* start Information shown *

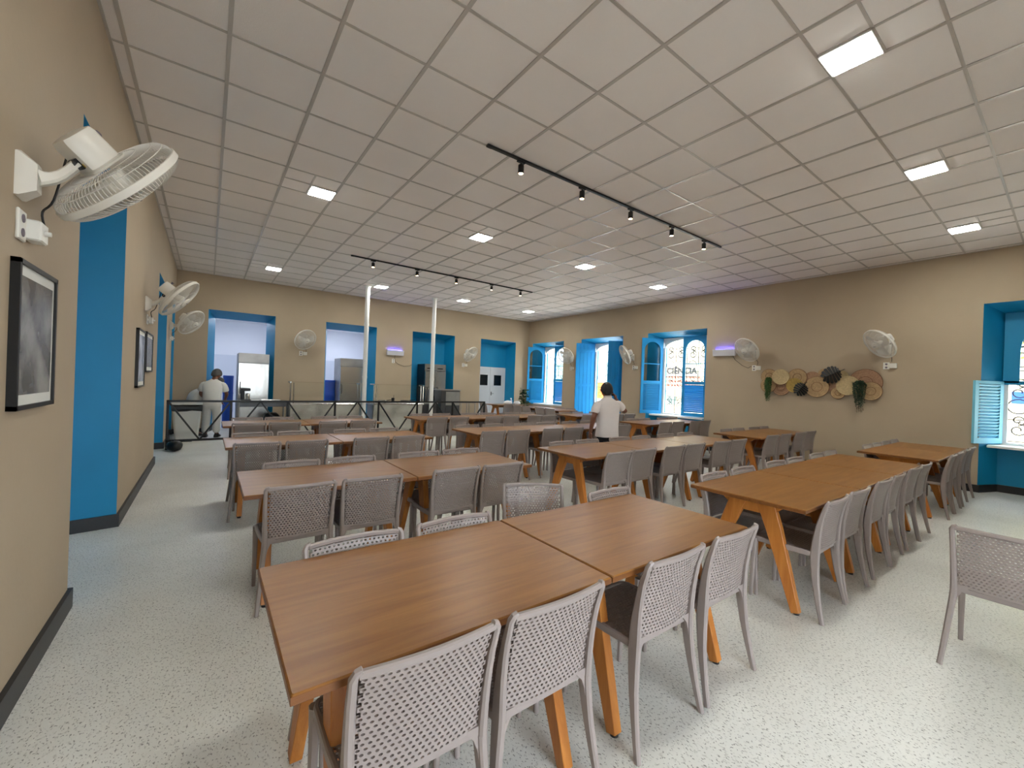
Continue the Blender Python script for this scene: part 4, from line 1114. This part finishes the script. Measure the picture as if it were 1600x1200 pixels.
def drum(p, r, h, label):
    t = thing('plastic_drum', label, 'drum', p, group='tall blue plastic drums')
    b = MB(); b.lathe([(r * .94, 0), (r, .03), (r, h * .3), (r * 1.03, h * .31), (r * 1.03, h * .34), (r, h * .35), (r, h * .64), (r * 1.03, h * .65), (r * 1.03, h * .68), (r, h * .69), (r, h - .06)], 'blue_drum', n=28).build('drum_body', t)
    MB().lathe([(r * 1.04, h - .07), (r * 1.04, h - .01), (r * .98, h), (.01, h)], 'blue_drum', n=28).build('lid', t)
drum((1.13, 13.9, 0), .12, 1.44, 'tall blue drum in the first kitchen doorway')
drum((3.86, 14.3, 0), .23, 1.40, 'tall blue drum in the second kitchen doorway')

# ------------------------------------------------------------------ things on the far tables
def bundle(p, s, seed, label, cat='cloth', name='folded_cloth', mt='cloth_white'):
    rnd = random.Random(seed); b = MB(); L = []
    for j, (z, k) in enumerate(((0, .85), (.03, 1), (.07, 1.02), (.11, .9), (.14, .55), (.15, .1))):
        L.append([(s[0] * k * math.cos(2 * PI * q / 16) * (1 + .12 * rnd.uniform(-1, 1)), s[1] * k * math.sin(2 * PI * q / 16) * (1 + .12 * rnd.uniform(-1, 1)), z * s[2] / .15) for q in range(16)])
    b.rings(L, mt, smooth=True); o = b.build(name); o.location = p; return tag(o, label, cat)
bundle((9.38, 12.1, .751), (.16, .12, .14), 1, 'white cloth bundle on the far corner table, left one')
bundle((9.70, 12.0, .751), (.13, .11, .12), 2, 'white cloth bundle on the far corner table, right one')
bt = thing('spray_bottle', 'pale spray bottle between white cloths on the corner table', 'bottle', (9.56, 12.15, .75))
MB().lathe([(.035, 0), (.038, .02), (.038, .13), (.015, .17), (.014, .19)], 'bottle', n=16).build('body', bt); MB().bbox((-.045, -.012, .19), (.02, .012, .225), 'cloth_white', .004).build('trigger_head', bt)
pp = thing('potted_plant', 'green potted plant in the far corner by the window', 'plant', (10.3, 12.35, 0))
MB().lathe([(.12, 0), (.16, .3), (.17, .32), (.15, .31), (.13, .28)], 'pot_dark', n=24).build('pot', pp)
b = MB(); b.tube([(0, 0, .28), (.02, 0, .7), (-.02, .02, 1.15)], [.015, .012, .008], 'leaf_brown', n=8); b.build('stem', pp)
b = MB(); rnd = random.Random(4)
for k in range(120):
    z = rnd.uniform(.5, 1.28); a = rnd.uniform(0, 2 * PI); c = Vector((0, 0, z)); ln = .20 * (1.25 - .5 * abs(z - .85))
    d = Vector((math.cos(a), math.sin(a), rnd.uniform(-.2, .6))).normalized() * ln; o = Vector((-math.sin(a), math.cos(a), 0)) * .045
    b.add([tuple(c), tuple(c + d * .35 + o), tuple(c + d * .75 + o * .8), tuple(c + d + Vector((0, 0, -.03))), tuple(c + d * .75 - o * .8), tuple(c + d * .35 - o)], [(0, 1, 2, 3, 4, 5)], 'leaf_green' if k % 3 else 'leaf_dark')
b.build('foliage', pp)

# ------------------------------------------------------------------ people
def skel(name, pts, edges, parent, mt, root, lv=2):
    """pts: dict name -> (x, y, z, rx, ry)"""
    names = list(pts); idx = {n: i for i, n in enumerate(names)}
    me = bpy.data.meshes.new(name); me.from_pydata([pts[n][:3] for n in names], [(idx[a], idx[b_]) for a, b_ in edges], [])
    o = bpy.data.objects.new(name, me); COL.objects.link(o); o.parent = parent
    md = o.modifiers.new('Skin', 'SKIN'); md.use_smooth_shade = True; md.branch_smoothing = .4
    sv = me.skin_vertices[0].data
    for n in names:
        p = pts[n]; sv[idx[n]].radius = (p[3], p[4] if len(p) > 4 else p[3]); sv[idx[n]].use_root = (n == root)
    sb = o.modifiers.new('Subdivision', 'SUBSURF'); sb.levels = lv; sb.render_levels = lv
    me.materials.append(MATS[mt]); return o
def chain(*n): return list(zip(n, n[1:]))
def hand(P, E, wrist, w, d, side, pre, curl_=.3, s=1.0):
    """five fingers from wrist point w along direction d, side = palm lateral axis"""
    d = Vector(d).normalized(); side = (Vector(side) - d * Vector(side).dot(d)).normalized(); nrm = d.cross(side)
    w = Vector(w); pm = w + d * .05 * s
    P[pre + 'palm'] = (*pm, .026 * s, .018 * s); E.append((wrist, pre + 'palm'))
    for k, (off, ln) in enumerate(((-.030, .062), (-.011, .072), (.009, .068), (.027, .052))):
        k0 = pm + d * .035 * s + side * off * s; k1 = k0 + (d * (1 - curl_ * .5) + nrm * curl_) * ln * .55 * s; k2 = k1 + (d * (1 - curl_) + nrm * curl_ * 1.6).normalized() * ln * .5 * s
        for q, (pt_, r) in enumerate(((k0, .009), (k1, .008), (k2, .0065))): P['%sf%d%d' % (pre, k, q)] = (*pt_, r * s)
        E.append((pre + 'palm', '%sf%d0' % (pre, k))); E += chain(*['%sf%d%d' % (pre, k, q) for q in range(3)])
    t0 = w + d * .03 * s - side * .03 * s; t1 = t0 + (d * .7 - side * .7).normalized() * .035 * s; t2 = t1 + (d * .9 - side * .2).normalized() * .03 * s
    for q, pt_ in enumerate((t0, t1, t2)): P['%st%d' % (pre, q)] = (*pt_, (.011 - .0015 * q) * s)
    E.append((pre + 'palm', pre + 't0')); E += chain(pre + 't0', pre + 't1', pre + 't2')
def head_mesh(name, parent, c, fwd, r, mt, squash=1.0):
    """one closed head surface with brow, nose, mouth, chin"""
    f = Vector(fwd).normalized(); up = Vector((0, 0, 1)); rt = f.cross(up).normalized(); up = rt.cross(f)
    b = MB(); L = []; n = 28; rows_ = 20
    for j in range(rows_ + 1):
        ph = PI * j / rows_; z = math.cos(ph); ring = []
        for k in range(n):
            th = 2 * PI * k / n; x = math.sin(ph) * math.cos(th); y = math.sin(ph) * math.sin(th)
            fx = x * (.95 if x > 0 else 1.02); wy = y * .82; hz = z * 1.14
            if z < -.1: wy *= 1 - .28 * (-z - .1); fx *= 1 - .12 * (-z)
            if x > .7 and abs(y) < .25:
                fx += .16 * math.exp(-((z + .12) / .16) ** 2 - (y / .13) ** 2)          # nose
                fx += .05 * math.exp(-((z + .42) / .07) ** 2 - (y / .2) ** 2)            # lips
            if x > .5: fx -= .07 * math.exp(-((z - .06) / .1) ** 2 - ((abs(y) - .34) / .14) ** 2)  # eye sockets
            if abs(y) > .9 and abs(z) < .35: wy *= 1 + .13 * math.exp(-(x / .15) ** 2 - (z / .22) ** 2)  # ears
            p = Vector(c) + r * (fx * f + wy * rt + hz * up); ring.append(tuple(p))
        L.append(ring)
    b.rings(L, mt, smooth=True); return b.build(name, parent)
def hair_mesh(parent, c, fwd, r, mt, name='hair', cover=.15):
    f = Vector(fwd).normalized(); up = Vector((0, 0, 1)); rt = f.cross(up).normalized(); up = rt.cross(f)
    b = MB(); L = []; n = 28; rnd = random.Random(2)
    for j in range(13):
        ring = []
        for k in range(n):
            th = 2 * PI * k / n; back_ = -math.cos(th)
            mxp = PI * (.36 + cover + .24 * max(-.3, back_))
            ph = mxp * j / 12; x = math.sin(ph) * math.cos(th); y = math.sin(ph) * math.sin(th); z = math.cos(ph)
            k_ = 1.06 + .012 * rnd.uniform(-1, 1) - (.05 if j == 12 else 0)
            ring.append(tuple(Vector(c) + r * k_ * (x * f * 1.01 + y * .84 * rt + z * 1.14 * up)))
        L.append(ring)
    b.rings(L, mt, smooth=True); return b.build(name, parent)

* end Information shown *

Exercise instructions: Begin at the first line of the data above and repeat each line exactly, stopping after the line containing "drum((3.86, 14.3, 0), .23, 1.40, 'tall". Omit the pictures.

Output of the task:
Continue the Blender Python script for this scene: part 4, from line 1114. This part finishes the script. Measure the picture as if it were 1600x1200 pixels.
def drum(p, r, h, label):
    t = thing('plastic_drum', label, 'drum', p, group='tall blue plastic drums')
    b = MB(); b.lathe([(r * .94, 0), (r, .03), (r, h * .3), (r * 1.03, h * .31), (r * 1.03, h * .34), (r, h * .35), (r, h * .64), (r * 1.03, h * .65), (r * 1.03, h * .68), (r, h * .69), (r, h - .06)], 'blue_drum', n=28).build('drum_body', t)
    MB().lathe([(r * 1.04, h - .07), (r * 1.04, h - .01), (r * .98, h), (.01, h)], 'blue_drum', n=28).build('lid', t)
drum((1.13, 13.9, 0), .12, 1.44, 'tall blue drum in the first kitchen doorway')
drum((3.86, 14.3, 0), .23, 1.40, 'tall blue drum in the second kitchen doorway')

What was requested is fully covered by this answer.